Baltimore Orioles: Rey Navarro Signing a Good Move


Oct 15, 2014; Kansas City, MO, USA; Baltimore Orioles third baseman Ryan Flaherty (3) hits a solo home run against the Kansas City Royals during the third inning in game four of the 2014 ALCS playoff baseball game at Kauffman Stadium. Mandatory Credit: Denny Medley-USA TODAY Sports

The Baltimore Orioles have added player number 38 to their 40-man roster in the signing of minor league free agent infielder (Reynaldo) Rey Navarro, most previously of the Cincinnati Reds organization. He is age 24 and is from Puerto Rico, where he is currently playing winter ball.

Navarro was a third-round selection in 2007 by the Arizona Diamondbacks, but has since been part of the Royals and Reds organizations.

He is primarily a middle infielder, having played about half of his minor league games at shortstop, about one-third at second base, with the remainder as an occasional third baseman. His defensive skills are well above average.

Navarro’s career minor league batting average (already with eight seasons at age 24) is .265 with 47 home runs; however, his average at AAA where he has played much of the past two seasons is .297.  Perhaps this is indicative of a young player who is just now putting it together?
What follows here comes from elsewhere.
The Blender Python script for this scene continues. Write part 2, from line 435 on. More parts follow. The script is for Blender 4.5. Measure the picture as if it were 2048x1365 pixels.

In Roch Kubatko’s column that announces this signing, Roch makes the point that the Orioles were able to secure this player ahead of others because the offer is of a major league contract. He also adds that the Orioles are adding plus defender middle infielders, particularly short stops, due to a lack of confidence in the backup options in Norfolk.  J.J. Hardy will be the O’s short stop… to the extent that his back allows it, and we know that is an area of occasional concern.

Simply stated, the Orioles need some more depth that is immediately able to contribute in the event of a critical development, not just players with great upside potential two or more years down the road.

So where does Navarro fit in with the Baltimore Orioles? He could conceivably be an extra infielder along with Ryan Flaherty, especially if Steve Pearce is going to end up playing a lot in a corner outfield position. Additionally, there is the issue of Manny Machado’s immediate availability, along with the durability concerns about said player’s knees.

Being cast therefore alongside Flaherty (currently age 28), let’s take a look at how their numbers compare at a similar stage of life … say, from the four seasons of ages 21 to 24. (There is little life similarity before that, as from ages 17 to 20, Navarro was in the rookie and A levels of the minor leagues, while Flaherty was playing at Vanderbilt toward becoming a first-round pick of the Cubs in 2008. There is also a bit of a difference between their homes in Maine and Puerto Rico … #Geography.)

In the four professional seasons of ages 21 to 24, Flaherty hit for a combined average of .278 with 57 home runs. Navarro over that same time of life hit .267 with 37 home runs. However, it should be added that Navarro’s AAA average is .297 compared to Flaredog’s .257.  Navarro also has better OBP and speed on the bases, though he is not a major base-stealing threat.

All in all, it would comparatively look like Navarro may have the better total upside offensive potential as a well-rounded hitter, especially being a switch-hitter (with relatively equal splits), whereas Flaherty has more long-ball potential. Each is very capable in the field.

I have to say that I really like this signing and the potential it represents. Something I do not understand – and though I’ve researched it and asked around with no answers – is why the Reds did not keep Navarro. Their short stop situation is far from awesome, and without going into the names and statistics, the depth chart there does not look to me to have the possibilities that this player represents. All I can figure is that they like what they see from those they have, even if the numbers don’t support that evaluation.

One man’s trash can be another man’s treasure.